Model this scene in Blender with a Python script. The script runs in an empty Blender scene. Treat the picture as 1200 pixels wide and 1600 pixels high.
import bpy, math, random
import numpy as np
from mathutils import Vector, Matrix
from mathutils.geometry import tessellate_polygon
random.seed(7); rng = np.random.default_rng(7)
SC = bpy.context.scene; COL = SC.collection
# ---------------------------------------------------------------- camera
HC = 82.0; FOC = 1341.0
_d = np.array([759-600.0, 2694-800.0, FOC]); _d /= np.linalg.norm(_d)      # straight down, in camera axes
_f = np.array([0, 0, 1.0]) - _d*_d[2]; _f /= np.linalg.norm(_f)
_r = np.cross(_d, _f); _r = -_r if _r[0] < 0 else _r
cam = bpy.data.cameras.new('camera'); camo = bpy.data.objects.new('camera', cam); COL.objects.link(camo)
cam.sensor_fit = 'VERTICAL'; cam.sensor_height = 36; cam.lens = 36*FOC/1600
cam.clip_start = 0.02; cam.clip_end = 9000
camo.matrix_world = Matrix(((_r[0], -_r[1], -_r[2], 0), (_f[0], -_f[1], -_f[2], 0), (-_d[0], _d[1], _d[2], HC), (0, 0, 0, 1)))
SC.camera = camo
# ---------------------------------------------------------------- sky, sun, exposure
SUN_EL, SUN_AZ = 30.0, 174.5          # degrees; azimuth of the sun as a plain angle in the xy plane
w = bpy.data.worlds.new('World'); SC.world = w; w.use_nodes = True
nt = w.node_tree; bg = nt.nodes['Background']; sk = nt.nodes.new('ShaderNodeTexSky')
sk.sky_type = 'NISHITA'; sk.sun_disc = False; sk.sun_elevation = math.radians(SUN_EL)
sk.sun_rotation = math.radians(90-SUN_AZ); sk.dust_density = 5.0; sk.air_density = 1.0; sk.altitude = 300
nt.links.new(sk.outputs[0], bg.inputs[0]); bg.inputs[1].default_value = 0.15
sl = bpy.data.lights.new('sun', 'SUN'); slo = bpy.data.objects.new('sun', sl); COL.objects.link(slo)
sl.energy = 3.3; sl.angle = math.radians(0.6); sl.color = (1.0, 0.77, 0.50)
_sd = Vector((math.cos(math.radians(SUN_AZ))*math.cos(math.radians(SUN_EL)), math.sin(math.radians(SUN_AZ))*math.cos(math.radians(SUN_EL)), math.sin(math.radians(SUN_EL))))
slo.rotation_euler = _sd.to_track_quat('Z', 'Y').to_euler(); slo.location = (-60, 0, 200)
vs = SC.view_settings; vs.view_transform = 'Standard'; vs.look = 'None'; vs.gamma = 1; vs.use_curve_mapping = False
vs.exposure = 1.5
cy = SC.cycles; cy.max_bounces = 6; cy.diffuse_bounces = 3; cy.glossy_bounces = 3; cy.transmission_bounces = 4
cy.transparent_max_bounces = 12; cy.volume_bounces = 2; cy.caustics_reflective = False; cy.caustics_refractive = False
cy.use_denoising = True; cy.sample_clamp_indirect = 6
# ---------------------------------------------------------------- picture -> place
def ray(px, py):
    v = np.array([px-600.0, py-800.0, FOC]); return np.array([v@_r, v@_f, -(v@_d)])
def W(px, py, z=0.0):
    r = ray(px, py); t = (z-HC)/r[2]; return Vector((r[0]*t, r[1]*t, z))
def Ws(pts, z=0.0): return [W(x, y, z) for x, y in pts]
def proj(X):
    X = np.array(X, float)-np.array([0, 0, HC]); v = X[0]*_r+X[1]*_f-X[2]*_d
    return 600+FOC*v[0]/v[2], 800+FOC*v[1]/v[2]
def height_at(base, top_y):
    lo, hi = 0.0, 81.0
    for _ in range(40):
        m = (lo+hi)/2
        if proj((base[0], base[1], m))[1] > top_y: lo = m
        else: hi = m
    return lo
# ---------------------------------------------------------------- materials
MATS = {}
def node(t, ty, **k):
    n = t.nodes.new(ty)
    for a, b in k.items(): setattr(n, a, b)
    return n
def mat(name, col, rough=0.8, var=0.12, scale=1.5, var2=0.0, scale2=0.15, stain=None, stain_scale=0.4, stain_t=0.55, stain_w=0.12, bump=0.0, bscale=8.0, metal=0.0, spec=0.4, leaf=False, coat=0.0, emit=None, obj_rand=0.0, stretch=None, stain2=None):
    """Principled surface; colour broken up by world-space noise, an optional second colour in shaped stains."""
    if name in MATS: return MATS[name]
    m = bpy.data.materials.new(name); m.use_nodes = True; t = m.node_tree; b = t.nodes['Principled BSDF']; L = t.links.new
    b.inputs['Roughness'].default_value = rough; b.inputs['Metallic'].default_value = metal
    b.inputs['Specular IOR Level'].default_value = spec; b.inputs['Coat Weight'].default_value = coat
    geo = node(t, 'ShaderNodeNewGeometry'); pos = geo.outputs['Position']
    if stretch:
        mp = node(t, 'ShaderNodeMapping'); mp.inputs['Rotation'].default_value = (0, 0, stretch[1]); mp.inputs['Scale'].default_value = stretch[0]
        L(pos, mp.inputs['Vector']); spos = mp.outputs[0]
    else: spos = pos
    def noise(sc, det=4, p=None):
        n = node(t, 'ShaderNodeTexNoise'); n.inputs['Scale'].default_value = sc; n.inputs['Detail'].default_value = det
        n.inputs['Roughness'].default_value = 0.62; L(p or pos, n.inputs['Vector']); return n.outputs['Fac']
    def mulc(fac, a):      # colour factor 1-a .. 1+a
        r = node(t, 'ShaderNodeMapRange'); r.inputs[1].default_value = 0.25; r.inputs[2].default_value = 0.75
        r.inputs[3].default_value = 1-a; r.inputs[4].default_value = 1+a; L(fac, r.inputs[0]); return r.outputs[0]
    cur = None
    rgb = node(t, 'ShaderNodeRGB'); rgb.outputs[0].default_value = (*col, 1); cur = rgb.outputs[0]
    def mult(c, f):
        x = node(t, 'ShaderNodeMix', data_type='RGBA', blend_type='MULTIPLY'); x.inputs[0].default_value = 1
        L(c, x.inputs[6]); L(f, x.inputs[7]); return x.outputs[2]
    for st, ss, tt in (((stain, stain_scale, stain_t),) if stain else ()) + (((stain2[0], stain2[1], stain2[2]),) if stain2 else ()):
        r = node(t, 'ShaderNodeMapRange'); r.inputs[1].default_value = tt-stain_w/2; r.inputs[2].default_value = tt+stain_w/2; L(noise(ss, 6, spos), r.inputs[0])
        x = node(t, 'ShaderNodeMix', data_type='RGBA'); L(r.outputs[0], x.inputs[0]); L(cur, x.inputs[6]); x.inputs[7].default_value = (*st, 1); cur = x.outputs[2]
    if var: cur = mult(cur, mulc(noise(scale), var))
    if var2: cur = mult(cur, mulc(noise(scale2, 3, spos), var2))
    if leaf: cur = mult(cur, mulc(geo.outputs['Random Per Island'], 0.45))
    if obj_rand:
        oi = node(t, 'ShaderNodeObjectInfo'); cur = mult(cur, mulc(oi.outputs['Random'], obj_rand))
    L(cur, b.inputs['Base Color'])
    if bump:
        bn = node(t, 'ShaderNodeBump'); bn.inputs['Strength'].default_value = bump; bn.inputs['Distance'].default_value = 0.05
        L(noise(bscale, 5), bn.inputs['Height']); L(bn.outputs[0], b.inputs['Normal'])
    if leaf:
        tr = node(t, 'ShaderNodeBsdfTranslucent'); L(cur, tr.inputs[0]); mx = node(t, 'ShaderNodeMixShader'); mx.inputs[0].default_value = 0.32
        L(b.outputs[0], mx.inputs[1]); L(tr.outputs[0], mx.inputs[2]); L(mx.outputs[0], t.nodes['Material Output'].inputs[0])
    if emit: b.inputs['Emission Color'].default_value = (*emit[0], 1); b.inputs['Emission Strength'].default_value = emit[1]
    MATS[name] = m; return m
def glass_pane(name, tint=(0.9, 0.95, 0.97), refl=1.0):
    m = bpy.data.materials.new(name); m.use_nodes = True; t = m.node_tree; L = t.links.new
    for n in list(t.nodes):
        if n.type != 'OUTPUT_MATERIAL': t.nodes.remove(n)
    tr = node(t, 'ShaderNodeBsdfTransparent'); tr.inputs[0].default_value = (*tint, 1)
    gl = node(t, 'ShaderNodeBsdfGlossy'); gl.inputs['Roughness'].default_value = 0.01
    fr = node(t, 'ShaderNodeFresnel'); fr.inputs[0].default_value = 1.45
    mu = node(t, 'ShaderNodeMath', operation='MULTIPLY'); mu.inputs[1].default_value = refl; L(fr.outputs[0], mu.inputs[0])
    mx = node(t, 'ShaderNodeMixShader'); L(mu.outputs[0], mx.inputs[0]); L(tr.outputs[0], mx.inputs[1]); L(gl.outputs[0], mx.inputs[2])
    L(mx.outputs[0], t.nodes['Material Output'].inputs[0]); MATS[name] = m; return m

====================

▸ **Given instruction**: Pick out all the lines with the word "scene" in them and copy them.

▸ **Correct output**:
Model this scene in Blender with a Python script. The script runs in an empty Blender scene. Treat the picture as 1200 pixels wide and 1600 pixels high.
SC = bpy.context.scene; COL = SC.collection